Algunos creen que avanzamos rápidamente hacia Venezuela. Yo no (ahora bien, ningún venezolano pensó tampoco hace unos años que la situación actual sería su destino). Pero sigo esperando que aquí se imponga la cordura, aunque hay poca evidencia que sustente la esperanza: continúa la supremacía de la destrucción y la incapacidad para mantener el orden público; la guerra de guerrillas en el Congreso, con su secuela de acusaciones constitucionales sin fundamento, y los intentos denodados por desestabilizar al gobierno democráticamente elegido.

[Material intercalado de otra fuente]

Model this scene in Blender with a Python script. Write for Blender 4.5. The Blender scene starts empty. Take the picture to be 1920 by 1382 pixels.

El desenlace predecible no es la dictadura del socialismo del siglo XXI, pero tampoco el futuro promisorio de prosperidad y justicia que un día soñamos; temo, más bien, un retorno a ese esquivo desarrollo que siempre ha terminado como un espejismo inalcanzable y significa sumir a muchos en una vida de miseria y en la imposibilidad de desarrollar sus talentos y su potencial. Parafraseando el tan mentado discurso de Mac Iver de 1900, temo que la holgura nuevamente se troque en estrechez, “la energía por la lucha de la vida en laxitud, la confianza en temor, las expectativas en decepciones”.

Debemos recordar que hubo un tiempo en que la economía chilena, en comparación con las de otros países, era prometedora. En 1950 tenía un ingreso superior al de España y tres veces el de Corea del Sur, y hoy, por cierto, ambos países superan con creces nuestro nivel de desarrollo.

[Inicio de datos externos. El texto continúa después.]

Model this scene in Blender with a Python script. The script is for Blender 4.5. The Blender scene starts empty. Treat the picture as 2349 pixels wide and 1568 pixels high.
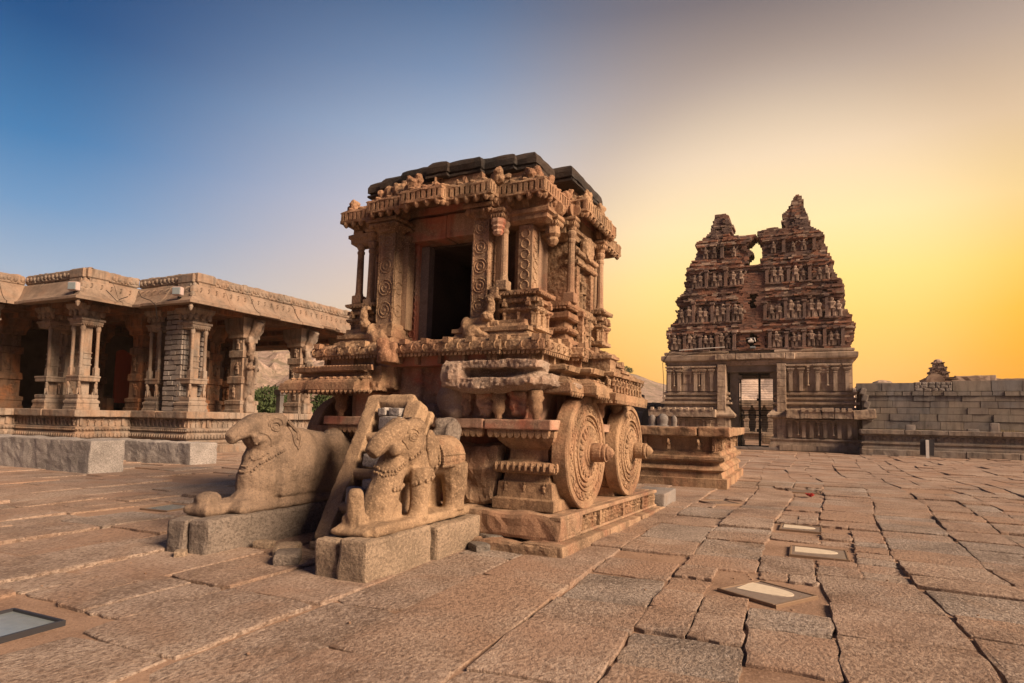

Del mismo modo, es posible afirmar que el camino al subdesarrollo de Chile en el siglo XX estuvo pavimentado de buenas intenciones. A partir de los años 20 se crearon fuertes mecanismos de intervención estatal para intentar resolver los problemas sociales. Entre 1920 y 1930 el gasto social como porcentaje del PIB aumentó de 0,96% a 2,14%; entre 1935 y 1955 el gasto del sector público se duplicó, y hacia 1955 representaba el 15% del producto, en comparación con el 5% en la década del treinta. Entre 1920 y 1970 el gasto social por persona creció casi 5 veces, mientras el producto lo hacía solo 2 veces. Así, el gasto social creció más rápido que el crecimiento económico, situando a Chile como el país latinoamericano con el porcentaje más alto de su producto destinado a gasto social. Ello, en general, fue el resultado de la presión de fuertes organizaciones sociales que llevó a la creación de una maraña de múltiples legislaciones que entregaban derechos y privilegios destinados a favorecer a determinados grupos por sobre otros. Y como resultado de eso, entre otros, la inflación acumulada en Chile fue varios miles de veces mayor que la de EE.UU.

El problema es que, a pesar de los esfuerzos, a comienzos de 1970 más del 40% vivía marginado en la pobreza y Chile ocupaba uno de los últimos lugares en relación a otros países latinoamericanos en ciertas áreas de bienestar social, como mortalidad infantil o años de escolaridad.